The meeting went by the customary pattern with election of officers and reports from same. The guest speaker, Dr. William Starr Meyers of Princeton University, discussed the messianic aspect of R.L.S., speaking from the famous veranda: “Because when we realize that we have a man, a native-born Scotchman who lived part of his life in the United States; the fact that his writings are the common heritage of all people, the thought comes to my mind of the common objective out of which world peace and happiness inevitably depend.
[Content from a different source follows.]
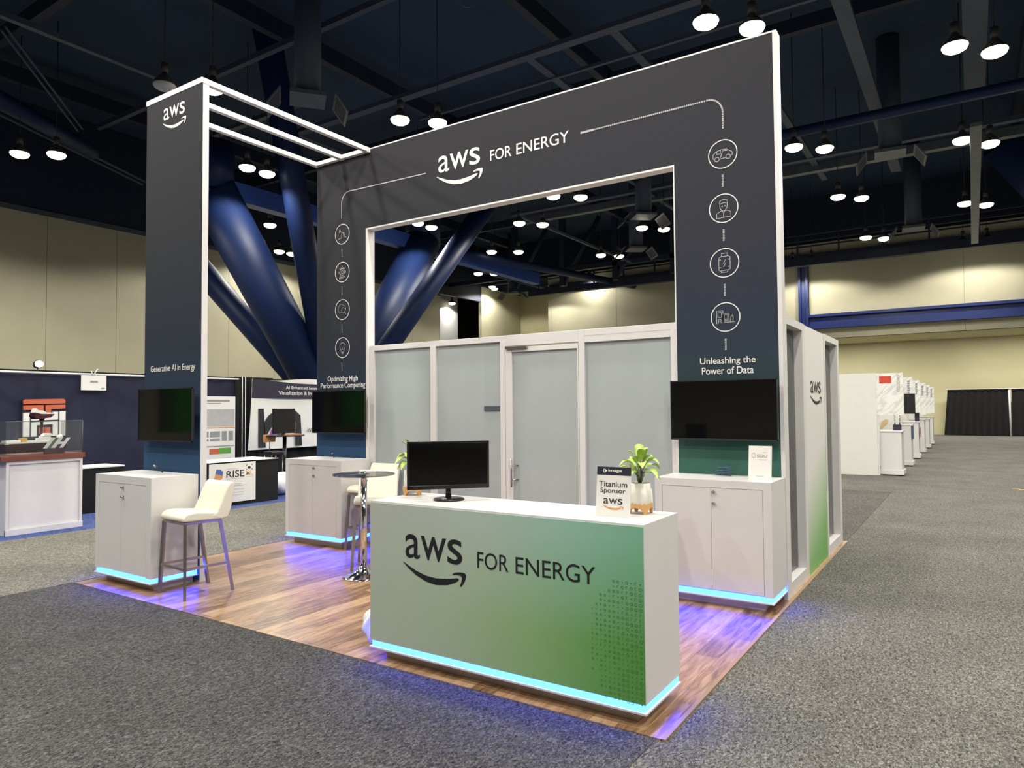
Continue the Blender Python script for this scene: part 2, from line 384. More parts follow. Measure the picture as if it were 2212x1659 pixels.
AR = [(.83, -.42), (.85, -.36), (.89, -.31), (.96, -.28), (1.03, -.28), (1.06, -.33), (1.055, -.5), (1.03, -.67), (.99, -.82), (.97, -.85), (.955, -.83), (.98, -.68), (.995, -.52), (.985, -.43), (.93, -.40), (.87, -.41)]
def aws(P, u0, u1, v0, v1, parent, mat='ink', smile_mat=None, bold=0.004, us=1):
    W, H = u1-u0, v1-v0
    lt = MB()
    for ch, a, b, lo, hi in (('a', 0, .268, 0, 1), ('w', .282, .730, .01, .99), ('s', .750, 1.0, 0, 1)):
        text(lt, P, ch, u0+W*a, u0+W*b, v0+H*lo, v0+H*hi, bold)
    o = obj('logo_lettering', lt, mat, parent)
    sm = MB(); sm.poly(P, [(u0+W*a, v0+H*b) for a, b in SM]); sm.poly(P, [(u0+W*a, v0+H*b) for a, b in AR])
    obj('logo_smile', sm, smile_mat or mat, parent)
    return o

# ------------------------------------------------------------------ floor, carpets, hall shell
struct('floor', MB().box(-31, 20, -25, 46, -0.2, 0.0), 'carpet_right')
struct('floor_carpet_front', MB().box(-5.82, 0.07, -25, -0.045, 0.0, 0.004), 'carpet_front')
struct('floor_carpet_aisle', MB().box(-8.87, -5.82, -25, 46, 0.0, 0.004), 'carpet_left')
struct('floor_carpet_behind_booth', MB().box(-5.78, 0.10, 5.92, 11.6, 0.0, 0.004), 'carpet_dark')
struct('floor_carpet_neighbour', MB().box(-14.0, -8.87, -14, 18, 0.0, 0.005), 'bluecarpet')
struct('floor_wood_planks', MB().box(-5.78, 0.10, -0.045, 5.90, 0.0, 0.008), 'wood')
struct('trim_floor_edge', MB().box(0.095, 0.120, -0.045, 5.92, 0.0, 0.010), 'edgewood')

def wall_with_seams(name, plane, c, a0, a1, z0, z1, seams, mat):
    th = 0.25
    mb = MB()
    cuts = [a0]+sorted(seams)+[a1]
    for p, q in zip(cuts[:-1], cuts[1:]):
        if plane == 'x': mb.box(c-th, c, p+0.008, q-0.008, z0, z1)
        else: mb.box(p+0.008, q-0.008, c, c+th, z0, z1)
    o = struct(name, mb, mat)
    bk = MB()
    if plane == 'x': bk.box(c-th, c-0.012, a0, a1, z0, z1)
    else: bk.box(a0, a1, c+0.012, c+th, z0, z1)
    s = obj('wall_seam_backing', bk, 'seam', o)
    return o
LWX = -27.0
wall_with_seams('wall_left', 'x', LWX, -25, 31.4, 0, 8.86, [-19+1.26*2*k+2.4 for k in range(-2, 20)], 'beige')
struct('trim_wall_left_top', MB().box(LWX-0.3, LWX+0.02, -25, 31.4, 8.86, 9.05), 'galv')
struct('wall_left_header', MB().box(LWX-0.35, LWX-0.05, -25, 46, 9.05, 13), 'darkbeam')
struct('wall_left_beyond', MB().box(LWX-0.25, LWX, 35.95, 41.2, 0, 10.1), 'beige')
struct('wall_recess_back', MB().box(-31, LWX-0.25, 41.0, 41.2, 0, 10.2), 'drape_black')
# dark service opening between the two wall pieces: a deep recess with a grey panel
struct('wall_recess_side', MB().box(-31, -30.8, 31, 41, 0, 10.2), 'drape_black')
struct('wall_recess_panel', MB().box(-29.5, -29.3, 33.6, 36.2, 0, 10.0), 'greylight')
struct('wall_far', MB().box(LWX, -21.7, 41.0, 41.25, 0, 10.4), 'beige_dim')
wall_with_seams('wall_right', 'y', 36.5, -21.7, -6.2, 0, 10.3, [-17.0, -11.8], 'beige')
struct('wall_right_end', MB().box(-21.95, -21.7, 36.5, 41.0, 0, 10.3), 'beige')
wall_with_seams('wall_upper', 'y', 36.5, -6.2, 20, 5.18, 10.3, [1.2, 8.6], 'beige')
struct('wall_lower', MB().box(-21.7, 20, 41.0, 41.25, 0, 5.6), 'beige_dim')
struct('ceiling_soffit', MB().box(-6.2, 20, 36.75, 41.2, 5.18, 5.4), 'beige_dim')
struct('wall_side', MB().box(20, 20.25, -25, 46, 0, 13), 'beige')
struct('wall_behind', MB().box(-31, 20, -25.25, -25, 0, 13), 'beige')
struct('ceiling', MB().box(-31, 20.5, -25.5, 46, 12.9, 13.2), 'ceil')
struct('wall_upper_dark', MB().box(-27, 20, 36.75, 37.0, 10.3, 13), 'darkbeam')
# blue header beam and column on the right wall (I-section)
bmh = MB().box(-5.75, 20, 36.28, 36.5, 5.70, 6.42).box(-5.75, 20, 36.12, 36.5, 6.30, 6.44).box(-5.75, 20, 36.12, 36.5, 5.68, 5.82)
struct('trim_blue_header_beam', bmh, 'bluebeam')
struct('trim_blue_column', MB().box(-6.24, -5.76, 36.36, 36.5, 0, 9.6).box(-6.24, -6.12, 36.1, 36.5, 0, 9.6).box(-5.88, -5.76, 36.1, 36.5, 0, 9.6), 'bluebeam')
# dark beams in front of the right wall top, with the catwalk rails
struct('ceiling_edge_beam', MB().box(-21.7, 20, 33.6, 34.0, 8.62, 9.0), 'darkbeam')
struct('ceiling_edge_beam_low', MB().box(-21.7, 20, 36.2, 36.5, 9.35, 9.72), 'darkbeam')
for k, z in enumerate((9.55, 9.85, 10.15)):
    struct('ceiling_catwalk_rail', MB().box(-21.7, 20, 33.70, 33.78, z, z+0.07), 'darkbeam')
cp = MB()
for k in range(22): cp.box(-21+1.9*k, -20.93+1.9*k, 33.68, 33.80, 9.0, 10.2)
struct('ceiling_catwalk_posts', cp, 'darkbeam')

# ------------------------------------------------------------------ ceiling steel, pipes, trays, ducts
def xbeam(y, z, x0, x1, h=0.16, d=0.16, mat='ceilbeam', name='ceiling_beam'): return struct(name, MB().box(x0, x1, y-d/2, y+d/2, z-h/2, z+h/2), mat)
def ybeam(x, z, y0, y1, h=0.16, d=0.2, mat='ceilbeam', name='ceiling_beam'): return struct(name, MB().box(x-d/2, x+d/2, y0, y1, z-h/2, z+h/2), mat)
xbeam(11.35, 10.5, -16.5, 19, 0.12, 0.26)
xbeam(12.75, 10.5, -12.5, 19, 0.08, 0.10)
xbeam(23.2, 10.5, -16, 19, 0.14, 0.26, name='ceiling_beam')
xbeam(24.3, 10.45, -16, 4, 0.3, 0.3, 'galv', name='ceiling_tray')
xbeam(11.3, 11.4, -24, -16, 0.14, 0.2)
xbeam(8.9, 11.6, -24, 19, 0.16, 0.16)
xbeam(17.0, 12.2, -27, 19, 0.4, 0.22, 'darkbeam'); xbeam(28.5, 11.8, -27, 19, 0.4, 0.22, 'darkbeam'); xbeam(5.0, 12.3, -27, 19, 0.4, 0.22, 'darkbeam')
for x in (-7.79, -5.45): ybeam(x, 10.55, 11.3, 14.4, 0.1, 0.22)
ybeam(-0.78, 10.5, 4, 26.5, 0.12, 0.34); ybeam(1.68, 10.6, 4, 20.5, 0.12, 0.50); ybeam(1.66, 8.75, 17.8, 33.4, 0.10, 0.26, 'galv', name='ceiling_cable_tray')
ybeam(-16.43, 10.5, -2, 7.4, 0.14, 0.16); ybeam(-9.5, 10.45, 16, 27, 0.1, 0.16); ybeam(-13.6, 9.35, 20.0, 31, 0.1, 0.12); ybeam(-21.6, 9.35, 28, 38, 0.1, 0.12)
ybeam(-3.2, 10.5, 17, 26, 0.1, 0.22); ybeam(-16.5, 10.5, 11.5, 14.5, 0.1, 0.2); ybeam(-5.0, 10.5, 8, 9.6, 0.1, 0.3)
for x in (-23.6, -14.6, -8.2, 3.0): ybeam(x, 12.3, -20, 36, 0.5, 0.24, 'darkbeam')
struct('ceiling_pipe', MB().tube((-6, 18.4, 9.75), (19, 18.4, 9.75), 0.15, n=20), 'navysteel')
struct('ceiling_pipe', MB().tube((-17.2, 3.45, 10.5), (-22, 7.33, 10.5), 0.03, n=8), 'ceilbeam')
struct('ceiling_pipe', MB().tube((-16.95, 3.44, 10.5), (-21.7, 7.32, 10.5), 0.03, n=8), 'ceilbeam')
struct('ceiling_pipe', MB().tube((-22.2, 4.7, 10.5), (-25.5, 11.3, 10.5), 0.05, n=8), 'ceilbeam')
struct('ceiling_pipe', MB().tube((-21.7, 4.4, 10.5), (-25.1, 11.2, 10.5), 0.05, n=8), 'ceilbeam')
struct('ceiling_beam', MB().tube((-20.9, 4.1, 10.5), (-23.5, 8.5, 10.5), 0.26, n=16), 'navysteel')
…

And then again it has a meaning of peculiar value that in this Adirondack village there is a shrine such as this house …

“I believe that history shows, if it shows anything, that it is usually following a period of great stress and strain that you have the greatest flowering of art, literature, and culture. … There is no growth excepting for pain, and just as nations must go through their times of difficulties if they are to accomplish anything, so it is the same with people. This is the particular lesson brought to us through Robert Louis Stevenson …” etc.

From his vision of RLS as an avatar for world peace and harmony to his subtle suggestion that the Stevenson Cottage is actually a portal to a better dimension, Dr. Meyers turned his attention to his subject’s literary style:

“I think we are all well aware of the fact that Robert Louis Stevenson had a peculiar clear-cut style of writing in addition to his ability at almost any form of writing. One realizes his genius when one thinks how Stevenson could write children’s verses, essays, poems, simple things to the two-fold nature of every human being, which he characterized in ‘Jekyll & Hyde.’ … I read a verse from one of the modern poets:

To every man there openeth a way and ways

And the high soul claims the high way

And the low soul grabs the low

And in between on the mystic flats, the rise drifts to and fro

And every man decideth the way his soul should go.

“And I think if the life and character of Robert Louis Stevenson have a meaning for you and me, it is that we have confidence that the way he has gone is the ‘High Way’ that leads to something higher and beyond and it’s a way that is open to every person, high or low, rich or poor.”

The meeting ended in the usual fashion with music and refreshments. This time it would not be followed up with a General Report for 1932, Stevenson Society of America Inc., printed en masse by the Currier Press on the best glossy paper and distributed to their international membership. All that was gone.

If the annals of the Stevenson Society of America were stratified in the geologic sense, then 1932 would be the boundary between the Mesozoic and Cenozoic, the year of the dinosaur-killing comet, represented by a thin gray line in the fossil record, they say.

Many misinformed and willfully ignorant people in today’s confounded world think that the Great Depression (providing they are not Depression deniers) hit world commerce like the proverbial asteroid, doing its worst on one bad day in October 1929. Closer examination, they will tell you, always shows that the real pain began in 1932. Henceforth, starting that year, all annual reports would be typewritten on cheap paper, with plenty of errors and corrections, some doodles and downright depressing to look at when placed next to their counterparts from the “golden age,” the one that just ended.